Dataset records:
========================================

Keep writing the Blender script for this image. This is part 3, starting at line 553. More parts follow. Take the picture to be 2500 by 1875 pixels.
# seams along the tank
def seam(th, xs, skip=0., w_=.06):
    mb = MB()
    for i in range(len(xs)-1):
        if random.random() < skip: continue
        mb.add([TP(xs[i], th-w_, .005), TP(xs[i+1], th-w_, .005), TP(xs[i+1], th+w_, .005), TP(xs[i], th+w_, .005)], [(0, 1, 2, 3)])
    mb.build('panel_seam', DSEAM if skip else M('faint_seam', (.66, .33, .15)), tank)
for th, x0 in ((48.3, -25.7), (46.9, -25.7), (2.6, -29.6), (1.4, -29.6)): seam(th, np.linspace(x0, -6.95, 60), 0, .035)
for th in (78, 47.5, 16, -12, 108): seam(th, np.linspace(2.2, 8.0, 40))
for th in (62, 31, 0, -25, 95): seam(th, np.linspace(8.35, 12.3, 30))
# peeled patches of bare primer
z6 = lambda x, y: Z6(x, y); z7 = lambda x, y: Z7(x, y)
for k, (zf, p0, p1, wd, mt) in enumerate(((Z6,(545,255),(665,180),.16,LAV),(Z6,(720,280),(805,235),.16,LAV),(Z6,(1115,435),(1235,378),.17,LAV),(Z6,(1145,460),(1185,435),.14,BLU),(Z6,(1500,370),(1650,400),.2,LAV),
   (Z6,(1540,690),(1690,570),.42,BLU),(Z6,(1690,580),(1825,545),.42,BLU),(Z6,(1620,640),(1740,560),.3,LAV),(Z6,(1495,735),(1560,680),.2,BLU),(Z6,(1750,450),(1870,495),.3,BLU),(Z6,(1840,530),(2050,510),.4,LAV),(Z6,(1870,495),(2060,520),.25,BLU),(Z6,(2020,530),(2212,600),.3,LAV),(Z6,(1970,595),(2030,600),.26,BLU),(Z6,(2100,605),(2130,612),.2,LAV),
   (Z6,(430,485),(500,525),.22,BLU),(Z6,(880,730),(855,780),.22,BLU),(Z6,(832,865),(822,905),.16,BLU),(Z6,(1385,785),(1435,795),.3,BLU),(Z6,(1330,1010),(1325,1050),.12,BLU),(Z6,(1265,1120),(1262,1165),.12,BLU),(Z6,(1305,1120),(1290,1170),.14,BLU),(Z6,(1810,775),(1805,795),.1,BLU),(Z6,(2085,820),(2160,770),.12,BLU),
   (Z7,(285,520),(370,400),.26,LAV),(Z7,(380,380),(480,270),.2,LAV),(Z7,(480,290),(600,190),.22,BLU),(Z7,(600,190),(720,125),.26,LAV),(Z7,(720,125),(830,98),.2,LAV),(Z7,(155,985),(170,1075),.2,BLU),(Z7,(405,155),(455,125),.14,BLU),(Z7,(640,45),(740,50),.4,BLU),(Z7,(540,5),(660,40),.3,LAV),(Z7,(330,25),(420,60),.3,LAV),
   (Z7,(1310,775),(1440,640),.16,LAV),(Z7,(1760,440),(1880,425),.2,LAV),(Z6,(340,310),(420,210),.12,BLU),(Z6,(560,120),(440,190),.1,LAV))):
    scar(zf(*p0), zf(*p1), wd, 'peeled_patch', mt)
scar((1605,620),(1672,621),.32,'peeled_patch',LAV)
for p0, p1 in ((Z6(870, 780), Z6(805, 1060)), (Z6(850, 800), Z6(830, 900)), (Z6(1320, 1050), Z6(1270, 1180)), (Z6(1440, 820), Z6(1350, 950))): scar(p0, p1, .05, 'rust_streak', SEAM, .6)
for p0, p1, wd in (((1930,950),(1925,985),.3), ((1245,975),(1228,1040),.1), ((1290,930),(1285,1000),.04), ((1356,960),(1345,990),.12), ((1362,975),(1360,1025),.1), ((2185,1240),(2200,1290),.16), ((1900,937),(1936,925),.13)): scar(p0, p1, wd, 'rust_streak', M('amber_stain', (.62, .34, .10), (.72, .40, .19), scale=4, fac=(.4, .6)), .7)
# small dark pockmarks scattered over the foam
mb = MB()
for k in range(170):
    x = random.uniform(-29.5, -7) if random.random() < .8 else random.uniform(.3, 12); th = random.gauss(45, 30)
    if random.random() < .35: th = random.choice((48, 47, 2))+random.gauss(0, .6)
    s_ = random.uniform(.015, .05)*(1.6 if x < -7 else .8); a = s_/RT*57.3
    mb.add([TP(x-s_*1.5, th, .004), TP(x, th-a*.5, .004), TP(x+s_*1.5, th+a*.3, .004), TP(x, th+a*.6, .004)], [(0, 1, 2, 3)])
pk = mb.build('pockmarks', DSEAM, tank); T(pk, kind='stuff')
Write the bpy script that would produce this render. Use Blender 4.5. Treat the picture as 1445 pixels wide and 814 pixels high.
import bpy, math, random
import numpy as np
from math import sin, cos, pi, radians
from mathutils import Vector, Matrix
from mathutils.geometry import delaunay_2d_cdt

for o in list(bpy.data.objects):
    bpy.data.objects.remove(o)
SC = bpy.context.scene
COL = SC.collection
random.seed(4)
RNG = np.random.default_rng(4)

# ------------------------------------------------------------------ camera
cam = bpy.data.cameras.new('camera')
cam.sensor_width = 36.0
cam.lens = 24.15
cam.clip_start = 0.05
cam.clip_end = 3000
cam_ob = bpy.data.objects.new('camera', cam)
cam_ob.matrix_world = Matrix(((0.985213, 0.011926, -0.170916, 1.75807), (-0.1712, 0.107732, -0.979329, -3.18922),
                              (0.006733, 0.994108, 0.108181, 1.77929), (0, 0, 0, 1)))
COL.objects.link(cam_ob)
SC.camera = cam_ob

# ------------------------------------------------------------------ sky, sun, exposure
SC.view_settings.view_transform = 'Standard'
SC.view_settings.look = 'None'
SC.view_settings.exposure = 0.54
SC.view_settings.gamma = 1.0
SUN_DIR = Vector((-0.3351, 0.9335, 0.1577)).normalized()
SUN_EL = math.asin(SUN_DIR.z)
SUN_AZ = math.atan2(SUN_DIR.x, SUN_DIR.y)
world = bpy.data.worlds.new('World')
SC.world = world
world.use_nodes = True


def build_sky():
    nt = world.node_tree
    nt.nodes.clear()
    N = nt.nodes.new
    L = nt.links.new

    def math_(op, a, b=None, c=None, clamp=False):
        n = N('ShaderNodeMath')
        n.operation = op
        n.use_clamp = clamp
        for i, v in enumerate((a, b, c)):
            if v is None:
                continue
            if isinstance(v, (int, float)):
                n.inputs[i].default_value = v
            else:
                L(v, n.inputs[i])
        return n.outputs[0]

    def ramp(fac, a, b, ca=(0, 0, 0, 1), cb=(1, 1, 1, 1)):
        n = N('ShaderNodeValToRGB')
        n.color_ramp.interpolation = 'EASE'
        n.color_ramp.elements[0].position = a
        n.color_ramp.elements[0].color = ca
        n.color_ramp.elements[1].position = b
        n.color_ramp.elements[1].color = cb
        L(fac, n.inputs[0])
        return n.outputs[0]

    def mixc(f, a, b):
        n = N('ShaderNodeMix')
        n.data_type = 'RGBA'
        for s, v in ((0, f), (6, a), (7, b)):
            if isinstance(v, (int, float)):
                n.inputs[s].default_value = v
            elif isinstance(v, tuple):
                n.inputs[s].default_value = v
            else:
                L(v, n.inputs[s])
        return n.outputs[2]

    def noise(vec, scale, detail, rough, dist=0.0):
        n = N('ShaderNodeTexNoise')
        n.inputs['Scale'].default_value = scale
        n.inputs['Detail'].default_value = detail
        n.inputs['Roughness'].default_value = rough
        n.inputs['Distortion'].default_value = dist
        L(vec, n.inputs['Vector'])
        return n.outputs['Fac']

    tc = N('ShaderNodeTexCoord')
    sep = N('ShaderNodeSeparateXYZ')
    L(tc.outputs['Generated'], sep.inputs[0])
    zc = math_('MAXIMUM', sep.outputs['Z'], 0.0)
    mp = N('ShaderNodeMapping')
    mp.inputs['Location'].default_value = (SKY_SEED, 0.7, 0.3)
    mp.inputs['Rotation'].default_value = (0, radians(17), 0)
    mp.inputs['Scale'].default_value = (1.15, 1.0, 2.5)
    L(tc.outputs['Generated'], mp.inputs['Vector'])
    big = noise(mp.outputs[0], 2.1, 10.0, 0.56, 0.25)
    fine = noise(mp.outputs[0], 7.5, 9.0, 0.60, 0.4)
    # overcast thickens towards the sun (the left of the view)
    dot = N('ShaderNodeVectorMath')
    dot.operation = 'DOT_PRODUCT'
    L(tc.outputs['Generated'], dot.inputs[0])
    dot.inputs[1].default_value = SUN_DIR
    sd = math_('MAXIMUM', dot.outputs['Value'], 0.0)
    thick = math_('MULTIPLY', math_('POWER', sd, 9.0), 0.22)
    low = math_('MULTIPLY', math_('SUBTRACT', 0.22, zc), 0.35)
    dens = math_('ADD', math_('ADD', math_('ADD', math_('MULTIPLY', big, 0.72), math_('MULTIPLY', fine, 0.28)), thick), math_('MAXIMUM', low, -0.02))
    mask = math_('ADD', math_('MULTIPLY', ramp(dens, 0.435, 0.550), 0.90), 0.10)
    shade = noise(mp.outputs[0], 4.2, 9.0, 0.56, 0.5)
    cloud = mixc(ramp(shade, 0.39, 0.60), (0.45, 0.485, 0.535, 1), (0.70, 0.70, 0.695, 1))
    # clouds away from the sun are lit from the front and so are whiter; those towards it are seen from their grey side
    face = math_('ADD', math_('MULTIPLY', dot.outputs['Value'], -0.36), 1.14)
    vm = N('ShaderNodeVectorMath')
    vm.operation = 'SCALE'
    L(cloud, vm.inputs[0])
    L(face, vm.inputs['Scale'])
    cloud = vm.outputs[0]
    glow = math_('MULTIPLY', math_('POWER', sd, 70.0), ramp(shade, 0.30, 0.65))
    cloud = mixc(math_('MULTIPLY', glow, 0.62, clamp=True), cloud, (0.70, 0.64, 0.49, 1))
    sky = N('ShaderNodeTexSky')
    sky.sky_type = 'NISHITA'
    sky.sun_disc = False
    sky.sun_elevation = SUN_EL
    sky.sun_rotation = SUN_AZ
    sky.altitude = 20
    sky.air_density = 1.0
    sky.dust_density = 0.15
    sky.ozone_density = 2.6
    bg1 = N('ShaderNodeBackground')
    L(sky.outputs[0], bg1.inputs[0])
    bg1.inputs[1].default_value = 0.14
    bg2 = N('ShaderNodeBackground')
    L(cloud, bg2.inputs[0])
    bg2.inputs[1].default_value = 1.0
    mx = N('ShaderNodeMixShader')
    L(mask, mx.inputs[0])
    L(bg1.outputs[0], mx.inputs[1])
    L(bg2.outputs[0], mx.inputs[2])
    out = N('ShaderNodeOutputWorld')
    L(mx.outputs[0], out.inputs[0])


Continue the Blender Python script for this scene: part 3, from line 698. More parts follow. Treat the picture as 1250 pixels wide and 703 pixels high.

========================================

Stated task: From the data above, copy each line that has the string "follow".

Answer:
Keep writing the Blender script for this image. This is part 3, starting at line 553. More parts follow. Take the picture to be 2500 by 1875 pixels.
Continue the Blender Python script for this scene: part 3, from line 698. More parts follow. Treat the picture as 1250 pixels wide and 703 pixels high.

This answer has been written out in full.